Menurut dia, ada sebanyak 36 bangunan tua yang ditetapkan pemerintah kota sebagai cagar budaya. Bangunan itu terdiri atas gedung perkantoran, tempat ibadah, rumah tinggal, bekas stasiun hingga menara. Sebagian bangunan itu masih digunakan sesuai fungsinya.
Diantara bangunan yang masih berfungsi itu adalah tempat ibadah dan rumah sakit. Gereja Kristen Jawa Magelang misalnya, yang terletak di jalan Tentara Pelajar masih digunakan sesuai dengan fungsinya. Begitu juga dengan Rumah Sakit Jiwa Prof. Dr. Soerojo di jalan Ahmad Yani.

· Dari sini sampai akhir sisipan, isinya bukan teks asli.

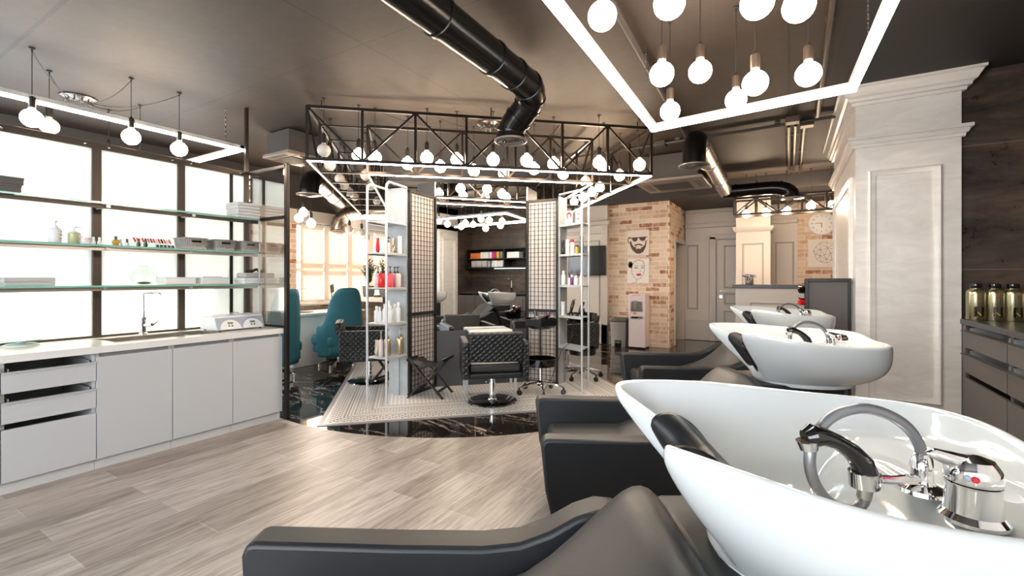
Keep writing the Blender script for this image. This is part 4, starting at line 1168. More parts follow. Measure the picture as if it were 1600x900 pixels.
# things on the worktop
q = PH(33,540,WT)
t = th('glass_scale', 'round scale with a clear glass plate near the left end of the worktop', 'scale', (q[0],q[1],WT))
pt('base', MB().lathe([(.085,0),(.088,.006),(.07,.014),(.02,.018),(.02,.03),(1e-5,.03)],(0,0,0),32), M['white'], t)
pt('glass_plate', MB().lathe([(.10,.034),(.10,.040),(1e-5,.040)],(0,0,0),32), M['glass_edge'], t)
pt('post', MB().cyl((0,0,.028),(0,0,.036),.03), M['glass'], t)
t = th('sterilizer_box', 'white two-chamber appliance with blue-grey front and two displays on the worktop', 'appliance', (-4.13,2.18,WT))
x0,x1 = -.135,.135
mb = MB().prism([(x0,.012),(x1,.012),(x1-.045,.118),(x0,.118)], -.20, .20, MXZ)
for v in mb.v: pass
pt('housing', mb, M['white'], t, bevel=.006)
def onfront(y, s, off):   # point on the slanted front, s from bottom to top
    return Vector((x1-.045*s+off, y, .012+.106*s))
def plate(y0,y1,s0,s1,off,m,name,parent): 
    a,b,c,d = onfront(y0,s0,off),onfront(y1,s0,off),onfront(y1,s1,off),onfront(y0,s1,off)
    nn = Vector((-.012,0,-.003))
    return pt(name, MB().add([a,b,c,d,a+nn,b+nn,c+nn,d+nn],[(0,1,2,3),(7,6,5,4),(0,4,5,1),(1,5,6,2),(2,6,7,3),(3,7,4,0)]), M[m], parent, smooth=False)
plate(-.195,.195,.06,.93,.0015,'panel_blue','front_panel',t)
for yc, w_ in ((-.085,1),(.10,1)):
    mb = MB(); n_ = 20; vs = []
    for off in (.001,.003):
        for i in range(n_+1):
            a = PI*i/n_; vs.append(onfront(yc+.085*math.cos(a), .06+.70*math.sin(a), off))
    mb.add(vs, [tuple(range(n_+1)), tuple(range(2*n_+1, n_, -1))]+[(i,i+1,n_+2+i,n_+1+i) for i in range(n_)])
    arcp = pt('front_arch', mb, M['white'], t, smooth=False)
    plate(yc-.022,yc+.022,.42,.58,.0045,'lcd_green','display',arcp)
    plate(yc-.018,yc-.008,.24,.34,.0045,'gloss_black','button',arcp); plate(yc+.008,yc+.018,.24,.34,.0045,'gloss_black','button',arcp); plate(yc-.004,yc+.004,.24,.30,.0045,'red_ink','button',arcp)
pt('lid', MB().box(x0-.004,x1-.05,-.203,.203,.118,.126), M['white'], t, bevel=.003)
pt('lid_handle', MB().tube([(0,-.05,.126),(0,-.045,.14),(0,0,.147),(0,.045,.14),(0,.05,.126)],.004), M['chrome'], t)
pt('foot', MB().cyl((x1-.02,-.17,0),(x1-.02,-.17,.013),.008).cyl((x1-.02,.17,0),(x1-.02,.17,.013),.008).cyl((x0+.02,-.17,0),(x0+.02,-.17,.013),.008).cyl((x0+.02,.17,0),(x0+.02,.17,.013),.008), M['gloss_black'], t)

# products on the racks
def spot(rk, u, v, z):       # u across the end board, v out along the rack
    g, c, vv = rk; p = g + (c-g)*u + vv*v; return (p.x, p.y, z+.0005)
g5 = 'products on the left rack'
tub('red tube with dark top on the second shelf of the left rack', spot(RL,.75,.75,1.51), .155, .024, 'red_plastic', g5, 'gloss_black')
pump_bottle('pale coral pump bottle on the second shelf of the left rack', spot(RL,.45,.55,1.51), .165, .030, 'pink_plastic', g5, pumpm='gloss_black')
bottle('slim olive and gold bottle on the second shelf of the left rack', spot(RL,.30,.40,1.51), .16, .017, 'gold_green', 'gold_bottle', .5, g5, .95)
bottle('small brown bottle on the second shelf of the left rack', spot(RL,.55,.15,1.51), .09, .018, 'tan_bottle', 'tan_bottle', .3, g5)
bottle('tall white spray can on the second shelf of the left rack', spot(RL,.20,.20,1.51), .185, .024, 'white', 'white', .2, g5, .9)
for i, (u, v, m, lab) in enumerate(((.80,.70,'pink_plastic','pale pink pump bottle at the left of the third shelf, left rack'),(.5,.78,'red_plastic','red pump bottle with white band on the left rack'),(.62,.45,'coral_plastic','coral red pump bottle behind the red one, left rack'),
        (.28,.60,'coral_plastic','coral pump bottle in the middle of the third shelf, left rack'),(.20,.30,'pink_white','white pump bottle at the right of the third shelf, left rack'),(.5,.18,'pink_plastic','pale pump bottle at the back of the third shelf, left rack'))):
    pump_bottle(lab, spot(RL,u,v,1.157), .215, .036, m, g5, pumpm='gloss_black', square=False, rz=2.4)
for i, (u, v, h, r) in enumerate(((.80,.75,.165,.026),(.58,.80,.16,.022),(.42,.72,.19,.022),(.25,.62,.17,.024),(.30,.35,.185,.026),(.12,.35,.20,.024),(.60,.35,.22,.030),(.8,.35,.17,.024))):
    bottle('white bottle on the fourth shelf of the left rack, %s' % ['front left','second in front','third in front','front right','inner middle','tall one at the board','large square-shouldered one','behind the front left one'][i], spot(RL,u,v,.80), h, r, 'white', 'white', .25, g5, .5)
tub('pale tan tube on the lowest shelf of the left rack', spot(RL,.85,.70,.457), .16, .026, 'tan_bottle', g5)
pump_bottle('slim pearl pump bottle on the lowest shelf of the left rack', spot(RL,.60,.72,.457), .25, .026, 'pink_white', g5, pumpm='gold_bottle', rz=2.4)
pump_bottle('large champagne pump bottle on the lowest shelf of the left rack, left one', spot(RL,.36,.64,.457), .27, .037, 'gold_bottle', g5, pumpm='gold_bottle', rz=2.4)
pump_bottle('large champagne pump bottle on the lowest shelf of the left rack, right one', spot(RL,.16,.22,.457), .27, .037, 'gold_bottle', g5, pumpm='gold_bottle', rz=2.4)
g6 = 'products on the right rack'
t = th('hair_colour_box', 'white carton with a red-haired head print on the top shelf of the right rack', 'carton', spot(RR,.35,.35,1.875), YAW, g6)
pt('carton', MB().box(-.04,.04,-.025,.025,0,.16), M['white'], t, bevel=.001)
pt('hair_print', MB().prism([(-.012,.05),(-.028,.08),(-.03,.12),(-.012,.145),(.014,.145),(.03,.12),(.026,.085),(.012,.075),(.012,.11),(-.01,.115),(-.012,.07)], .025, .0262, MXZ), M['red_ink'], t)
pt('face_print', MB().prism([(-.01,.06),(-.014,.1),(0,.118),(.013,.1),(.01,.06)], .0262, .027, MXZ), M['pink_plastic'], t)
t = th('hair_colour_box', 'slim white carton with red stripes on the top shelf of the right rack', 'carton', spot(RR,.45,.72,1.875), YAW, g6)
pt('carton', MB().box(-.03,.03,-.02,.02,0,.17), M['white'], t, bevel=.001)
for k in range(5): pt('stripe_print', MB().box(-.024,.016,-.0212,-.02,.02+k*.028,.032+k*.028), M['red_ink' if k % 2 else 'grey_card'], t)
for i, (u, v, h, r, m, c, lab) in enumerate(((.3,.12,.17,.020,'gloss_black','gloss_black','black can at the board on the second shelf, right rack'),(.3,.32,.175,.022,'white','white','white can on the second shelf of the right rack'),(.3,.52,.17,.022,'white','red_plastic','white can with red cap on the right rack'),
        (.35,.70,.10,.022,'amber','gloss_black','small amber dropper bottle on the right rack'),(.4,.88,.20,.024,'gloss_black','box_grey','tall black can on the second shelf of the right rack'))):
    bottle(lab, spot(RR,u,v,1.53), h, r, m, c, .2, g6, .85)
for i, (u, v, h, r, m, c, lab) in enumerate(((.25,.15,.165,.026,'white','white','white bottle at the board on the third shelf, right rack'),(.35,.40,.11,.022,'white','purple','white bottle with purple cap on the third shelf, right rack'),(.3,.5,.12,.02,'purple','white','purple bottle with white cap on the third shelf, right rack'),
        (.35,.66,.11,.024,'white','pink_plastic','white bottle with pink cap on the third shelf, right rack'),(.5,.85,.14,.024,'white','tan_bottle','white bottle with tan cap on the third shelf, right rack'))):
    bottle(lab, spot(RR,u,v,1.175), h, r, m, c, .25, g6, .6)
for k in range(4):
    t = th('white_cup', 'white mixing cup, %s in the stack on the fourth shelf, right rack' % ['bottom one','second from bottom','third from bottom','top one'][k], 'cup', spot(RR,.2,.15,.82+.040*k), 0, g6)
    pt('cup_body', MB().lathe([(.022,0),(.027,.036),(.024,.039),(1e-5,.039)],(0,0,0),16), M['white'], t)
    pt('cup_rim', MB().lathe([(.027,.034),(.029,.035),(.029,.038),(.027,.039)],(0,0,0),16), M['white'], t)
def clipper(lab, pos, rz, tilt=.5, cordpts=None):
    t = th('hair_clipper', lab, 'hair clipper', pos, rz, 'hair clippers on the right rack')
    pt('charging_stand', MB().lathe([(.045,0),(.04,.02),(.02,.035),(.012,.04)],(0,0,0),18), M['gloss_black'], t)
    pt('clipper_body', MB().tube([(0,0,.03),(.015,0,.08),(.04,0,.14),(.05,0,.165)], [.016,.019,.021,.014], 12), M['gloss_black'], t)
    pt('blade', MB().cbox((.055,0,.175), .034, .03, .012, 0, 0, -.4), M['steel'], t)
    return t
clipper('black hair clipper standing by the white cups on the right rack', spot(RR,.4,.42,.82), 1.2)
clipper('black hair clipper with steel blade at the front of the right rack', spot(RR,.5,.75,.82), .4)
a = Vector(spot(RR,.4,.6,.83)); b = w3((.53,5.2), .35)
one('power_cord', MB().tube([a, a+Vector((0,-.04,-.12)), a.lerp(b,.4)+Vector((.03,-.03,-.12)), a.lerp(b,.75)+Vector((0,-.03,-.02)), b, w3((.42,5.05),.12), w3((.33,5.0),.02)], .004, 6), M['cord'], 'black cord hanging from the right rack down to the floor', 'cord', tuple(a), world=True)

# ------------------------------------------------------------------ styling chairs
def text_mesh(name, cu, m):
    tmp = bpy.data.objects.new('tmp_text', cu); COL.objects.link(tmp)
    bpy.context.view_layer.update()
    me = bpy.data.meshes.new_from_object(tmp.evaluated_get(bpy.context.evaluated_depsgraph_get()))
    bpy.data.objects.remove(tmp)
    me.materials.clear(); me.materials.append(m)
    o = bpy.data.objects.new(name, me); COL.objects.link(o)
    return o
def styling_chair(lab, pos, rz, foot=True, text=False):
    t = th('styling_chair', lab, 'styling chair', pos, rz, 'quilted styling chairs around the mirror island')
    for s in (-1, 1):
        mb = MB().prism([(-.33,.31),(-.34,.62),(-.32,.65),(.26,.64),(.29,.61),(.28,.31),(.25,.29),(-.30,.29)], 0, .065, MYZ)
        for v in mb.v: v.x = v.x + (.255 if s > 0 else -.32)
        pt('arm', mb, M['quilt'], t, bevel=.015, seg=3)
    pt('seat_shell', MB().box(-.256,.256,-.30,.27,.29,.345), M['leather'], t, bevel=.015, seg=3)
    pt('seat_cushion', MB().box(-.25,.25,-.27,.28,.345,.43), M['leather_soft'], t, bevel=.025, seg=3)
    mb = MB()
    mb.mbox(Matrix.Translation((0,-.325,.60)) @ Matrix.Rotation(.20,4,'X'), .515, .07, .29)
    bk = pt('backrest', mb, M['quilt'], t, bevel=.02, seg=3)
    pt('backrest_pad', MB().mbox(Matrix.Translation((0,-.288,.60)) @ Matrix.Rotation(.20,4,'X'), .50, .03, .28), M['leather_soft'], bk, bevel=.012)
    if text:
        cu = bpy.data.curves.new('embossed_curve','FONT'); cu.body = 'STYLISH'; cu.size = .055; cu.extrude = .002; cu.align_x = 'CENTER'
        to = text_mesh('embossed_text', cu, M['gloss_black'])
        to.parent = bk; to.matrix_local = Matrix.Translation((0,-.2735,.55)) @ Matrix.Rotation(.20,4,'X') @ Matrix.Rotation(PI/2,4,'X') @ Matrix.Rotation(0,4,'Y')
        to.location.y += .003
    pt('column', MB().cyl((0,0,.03),(0,0,.20),.034,n=24).cyl((0,0,.2),(0,0,.29),.026,n=20), M['chrome'], t)
    pt('base_disc', MB().lathe([(.255,0),(.258,.006),(.25,.014),(.05,.022),(.045,.034),(.034,.036)],(0,0,0),48), M['chrome'], t)
    pt('base_cover', MB().lathe([(.243,.0155),(.24,.0175),(.06,.0235)],(0,0,0),48), M['gloss_black'], t)
    pt('pump_lever', MB().tube([(0,.0,.25),(-.06,-.10,.25),(-.08,-.16,.235)], .007, 8), M['chrome'], t)
    if foot:
        pt('footrest', MB().tube([(-.14,.2,.30),(-.14,.42,.20),(.14,.42,.20),(.14,.2,.30)], .010, 8).tube([(.14,.42,.2),(.20,.40,.22)], .01, 8), M['chrome'], t)
    return t
styling_chair('black quilted styling chair seen from behind, standing in front of the mirror', w3((-.20,4.69)), YAW+math.radians(9), text=True)
styling_chair('black quilted styling chair turned sideways beside the blue armchair, left of the rack', w3((-1.74,5.62)), YAW-math.radians(72))
styling_chair('black quilted styling chair behind the trolley at the right of the island', w3((.76,6.42)), YAW+math.radians(112))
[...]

Adapun rumah tinggal, kata dia, kini lebih banyak dikuasai secara pribadi oleh perseorangan. Diantara rumah-rumah itu adalah rumah yang terletak di komplek Kwarasan Kelurahan Cacaban Magelang Tengah. Contoh lain dari rumah tinggal yang ditetapkan sebagai cagar budaya adalah Gedung Bundar di jalan Sriwijaya.
Dia mengatakan kebanyakan bangunan tua dibangun pada pemerintahan Belanda. Hingga arsitektur bangunanannya bergaya kolonial. “Ini harus dilestarikan,” kata dia.
Pengelola dan pemilik bangunan, kata dia, hanya boleh melakukan perawatan saja seperti pengecatan. Adapun penggantian bahan bangunan harus dilakukan sesuai dengan aslinya.
Ibnu, seorang staf pegawai di Bidang Kebudayaan Dinas Pemuda, Olahraga, Kebudayaan dan Pariwisata Kota Magelang mengatakan salah satu cara untuk mengendalikan agar bangunan itu tak berubah adalah dengan ijin mendirikan bangunan. “Tiap mau membangun atau mengubah kan harus ijin dulu,” kata dia.
Pengawasan terhadap bangunan tua, kata dia, cukup ketat diatur dalam Undang-Undang Nomor 5 Tahun 1992 tentang benda cagar budaya. “Menggeser letak (bangunan) pun tidak boleh,” kata dia.